[WORK REQUIRED]
From the entries below, copy exactly the lines from the one that contains "boulder(505, 388, 29.5, 54, 40, 'large" through the one that contains "COL = scn.collection", both included, and only those.

[GIVEN INFORMATION]

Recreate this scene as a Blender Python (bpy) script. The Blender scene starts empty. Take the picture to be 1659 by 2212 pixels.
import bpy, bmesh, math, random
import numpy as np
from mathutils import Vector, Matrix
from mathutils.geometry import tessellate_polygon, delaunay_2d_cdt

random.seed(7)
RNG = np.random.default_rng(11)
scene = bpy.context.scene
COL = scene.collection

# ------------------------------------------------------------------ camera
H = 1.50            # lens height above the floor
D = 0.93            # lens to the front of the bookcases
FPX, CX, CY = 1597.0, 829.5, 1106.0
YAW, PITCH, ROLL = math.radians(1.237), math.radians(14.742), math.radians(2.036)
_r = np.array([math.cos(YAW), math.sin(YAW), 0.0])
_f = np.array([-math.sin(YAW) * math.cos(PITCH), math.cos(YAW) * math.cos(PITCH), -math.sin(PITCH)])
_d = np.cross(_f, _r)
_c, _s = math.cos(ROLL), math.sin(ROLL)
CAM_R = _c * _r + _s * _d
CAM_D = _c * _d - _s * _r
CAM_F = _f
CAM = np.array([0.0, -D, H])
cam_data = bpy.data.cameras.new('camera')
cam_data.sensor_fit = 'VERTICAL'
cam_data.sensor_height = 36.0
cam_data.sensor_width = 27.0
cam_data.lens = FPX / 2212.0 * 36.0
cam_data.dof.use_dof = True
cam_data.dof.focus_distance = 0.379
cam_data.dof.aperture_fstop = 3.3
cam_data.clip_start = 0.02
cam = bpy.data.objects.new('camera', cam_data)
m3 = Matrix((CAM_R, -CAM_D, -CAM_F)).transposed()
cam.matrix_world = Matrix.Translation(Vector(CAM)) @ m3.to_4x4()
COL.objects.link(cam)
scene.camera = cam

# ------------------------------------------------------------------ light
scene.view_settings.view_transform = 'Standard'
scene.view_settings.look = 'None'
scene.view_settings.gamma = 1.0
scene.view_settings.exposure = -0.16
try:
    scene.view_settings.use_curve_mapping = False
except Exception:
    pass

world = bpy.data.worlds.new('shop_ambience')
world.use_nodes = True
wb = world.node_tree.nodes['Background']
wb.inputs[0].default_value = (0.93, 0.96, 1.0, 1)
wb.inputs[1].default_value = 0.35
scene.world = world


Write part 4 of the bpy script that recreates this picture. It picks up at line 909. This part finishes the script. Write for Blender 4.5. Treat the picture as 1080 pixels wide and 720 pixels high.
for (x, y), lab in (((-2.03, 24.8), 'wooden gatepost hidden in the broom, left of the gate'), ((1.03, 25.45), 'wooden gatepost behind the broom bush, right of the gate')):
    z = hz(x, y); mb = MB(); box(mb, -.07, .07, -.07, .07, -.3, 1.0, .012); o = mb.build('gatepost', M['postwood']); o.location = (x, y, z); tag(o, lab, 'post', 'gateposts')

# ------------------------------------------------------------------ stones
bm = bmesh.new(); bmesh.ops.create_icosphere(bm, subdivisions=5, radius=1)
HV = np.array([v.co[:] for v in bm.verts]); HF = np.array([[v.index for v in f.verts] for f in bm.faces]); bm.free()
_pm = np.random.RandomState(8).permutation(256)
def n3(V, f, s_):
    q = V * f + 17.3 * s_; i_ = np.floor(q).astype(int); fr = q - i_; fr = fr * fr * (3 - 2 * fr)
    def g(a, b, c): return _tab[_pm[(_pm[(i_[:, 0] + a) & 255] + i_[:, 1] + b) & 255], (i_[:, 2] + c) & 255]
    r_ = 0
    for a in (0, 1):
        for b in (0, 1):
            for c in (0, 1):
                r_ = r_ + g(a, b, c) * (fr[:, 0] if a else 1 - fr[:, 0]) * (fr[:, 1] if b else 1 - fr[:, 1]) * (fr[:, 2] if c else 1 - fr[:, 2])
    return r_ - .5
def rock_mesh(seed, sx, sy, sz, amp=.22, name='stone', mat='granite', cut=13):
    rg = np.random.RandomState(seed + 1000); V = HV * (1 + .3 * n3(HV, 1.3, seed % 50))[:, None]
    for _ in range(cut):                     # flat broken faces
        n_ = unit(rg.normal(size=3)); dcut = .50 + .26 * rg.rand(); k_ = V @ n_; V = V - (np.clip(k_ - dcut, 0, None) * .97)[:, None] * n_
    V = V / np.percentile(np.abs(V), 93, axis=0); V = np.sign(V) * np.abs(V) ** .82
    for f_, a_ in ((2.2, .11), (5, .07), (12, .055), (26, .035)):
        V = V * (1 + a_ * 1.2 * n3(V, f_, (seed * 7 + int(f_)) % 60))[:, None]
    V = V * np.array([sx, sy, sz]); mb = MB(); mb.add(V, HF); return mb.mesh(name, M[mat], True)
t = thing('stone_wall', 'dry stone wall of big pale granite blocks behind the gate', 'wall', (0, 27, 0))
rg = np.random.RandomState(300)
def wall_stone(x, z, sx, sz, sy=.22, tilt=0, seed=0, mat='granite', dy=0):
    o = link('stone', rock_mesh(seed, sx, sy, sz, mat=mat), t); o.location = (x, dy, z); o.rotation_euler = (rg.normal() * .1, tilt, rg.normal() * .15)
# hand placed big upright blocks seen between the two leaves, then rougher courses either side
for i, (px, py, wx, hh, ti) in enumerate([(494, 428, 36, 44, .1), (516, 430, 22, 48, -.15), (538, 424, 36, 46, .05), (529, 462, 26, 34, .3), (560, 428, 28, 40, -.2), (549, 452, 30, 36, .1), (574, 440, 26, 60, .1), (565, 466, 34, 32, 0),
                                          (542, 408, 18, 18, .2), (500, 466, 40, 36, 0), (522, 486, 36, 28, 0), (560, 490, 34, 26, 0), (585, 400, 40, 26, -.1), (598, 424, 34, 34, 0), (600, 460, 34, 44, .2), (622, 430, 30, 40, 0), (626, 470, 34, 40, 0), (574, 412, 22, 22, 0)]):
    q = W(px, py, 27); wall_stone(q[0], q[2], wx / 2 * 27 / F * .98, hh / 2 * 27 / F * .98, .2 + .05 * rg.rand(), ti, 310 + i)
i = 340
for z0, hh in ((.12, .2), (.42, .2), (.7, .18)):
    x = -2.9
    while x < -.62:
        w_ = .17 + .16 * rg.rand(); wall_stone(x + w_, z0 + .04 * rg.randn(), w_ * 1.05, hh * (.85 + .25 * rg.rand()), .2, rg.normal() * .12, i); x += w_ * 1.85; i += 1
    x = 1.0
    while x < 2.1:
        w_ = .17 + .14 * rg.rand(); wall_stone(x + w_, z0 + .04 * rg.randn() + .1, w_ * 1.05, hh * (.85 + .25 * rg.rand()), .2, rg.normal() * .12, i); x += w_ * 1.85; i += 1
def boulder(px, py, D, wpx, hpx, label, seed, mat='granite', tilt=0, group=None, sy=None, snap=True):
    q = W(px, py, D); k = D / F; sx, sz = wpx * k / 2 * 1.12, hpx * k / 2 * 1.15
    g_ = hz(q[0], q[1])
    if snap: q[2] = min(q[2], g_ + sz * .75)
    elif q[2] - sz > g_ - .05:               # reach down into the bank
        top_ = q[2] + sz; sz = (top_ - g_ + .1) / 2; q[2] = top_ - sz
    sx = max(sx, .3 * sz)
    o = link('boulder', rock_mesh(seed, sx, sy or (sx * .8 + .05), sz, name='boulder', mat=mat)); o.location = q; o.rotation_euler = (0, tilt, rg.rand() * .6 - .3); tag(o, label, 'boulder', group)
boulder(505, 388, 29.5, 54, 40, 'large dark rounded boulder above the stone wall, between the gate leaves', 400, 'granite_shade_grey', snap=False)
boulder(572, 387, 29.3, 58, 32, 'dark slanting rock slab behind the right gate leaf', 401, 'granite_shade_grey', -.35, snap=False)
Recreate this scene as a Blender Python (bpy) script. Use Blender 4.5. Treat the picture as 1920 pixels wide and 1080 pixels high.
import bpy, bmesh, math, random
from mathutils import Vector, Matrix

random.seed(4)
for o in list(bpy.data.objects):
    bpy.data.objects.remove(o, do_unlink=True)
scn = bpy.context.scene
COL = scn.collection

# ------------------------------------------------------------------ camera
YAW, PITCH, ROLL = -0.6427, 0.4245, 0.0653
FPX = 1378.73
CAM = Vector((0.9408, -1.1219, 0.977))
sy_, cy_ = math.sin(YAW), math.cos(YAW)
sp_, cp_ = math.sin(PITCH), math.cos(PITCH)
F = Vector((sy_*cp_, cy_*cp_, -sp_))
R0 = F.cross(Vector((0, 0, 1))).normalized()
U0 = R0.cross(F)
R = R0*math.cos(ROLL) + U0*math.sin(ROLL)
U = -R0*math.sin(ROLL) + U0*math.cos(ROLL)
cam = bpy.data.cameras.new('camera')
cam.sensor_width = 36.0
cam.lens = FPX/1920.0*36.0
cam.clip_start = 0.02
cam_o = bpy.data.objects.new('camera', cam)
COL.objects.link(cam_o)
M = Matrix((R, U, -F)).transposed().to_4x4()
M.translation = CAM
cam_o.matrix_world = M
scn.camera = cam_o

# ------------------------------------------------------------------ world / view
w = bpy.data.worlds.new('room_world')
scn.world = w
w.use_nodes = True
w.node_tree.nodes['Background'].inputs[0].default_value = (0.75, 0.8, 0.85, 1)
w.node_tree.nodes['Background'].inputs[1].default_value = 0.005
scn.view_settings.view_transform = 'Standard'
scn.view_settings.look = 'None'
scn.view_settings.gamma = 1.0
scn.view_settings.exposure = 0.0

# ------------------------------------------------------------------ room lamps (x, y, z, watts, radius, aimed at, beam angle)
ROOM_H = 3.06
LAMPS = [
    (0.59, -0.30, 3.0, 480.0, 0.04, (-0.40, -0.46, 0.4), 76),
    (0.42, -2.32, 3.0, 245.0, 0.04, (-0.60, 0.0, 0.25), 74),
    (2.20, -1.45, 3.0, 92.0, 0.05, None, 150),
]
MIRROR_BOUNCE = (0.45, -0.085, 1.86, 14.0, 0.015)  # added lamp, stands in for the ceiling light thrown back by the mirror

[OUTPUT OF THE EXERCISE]
boulder(505, 388, 29.5, 54, 40, 'large dark rounded boulder above the stone wall, between the gate leaves', 400, 'granite_shade_grey', snap=False)
boulder(572, 387, 29.3, 58, 32, 'dark slanting rock slab behind the right gate leaf', 401, 'granite_shade_grey', -.35, snap=False)
Recreate this scene as a Blender Python (bpy) script. Use Blender 4.5. Treat the picture as 1920 pixels wide and 1080 pixels high.
import bpy, bmesh, math, random
from mathutils import Vector, Matrix

random.seed(4)
for o in list(bpy.data.objects):
    bpy.data.objects.remove(o, do_unlink=True)
scn = bpy.context.scene
COL = scn.collection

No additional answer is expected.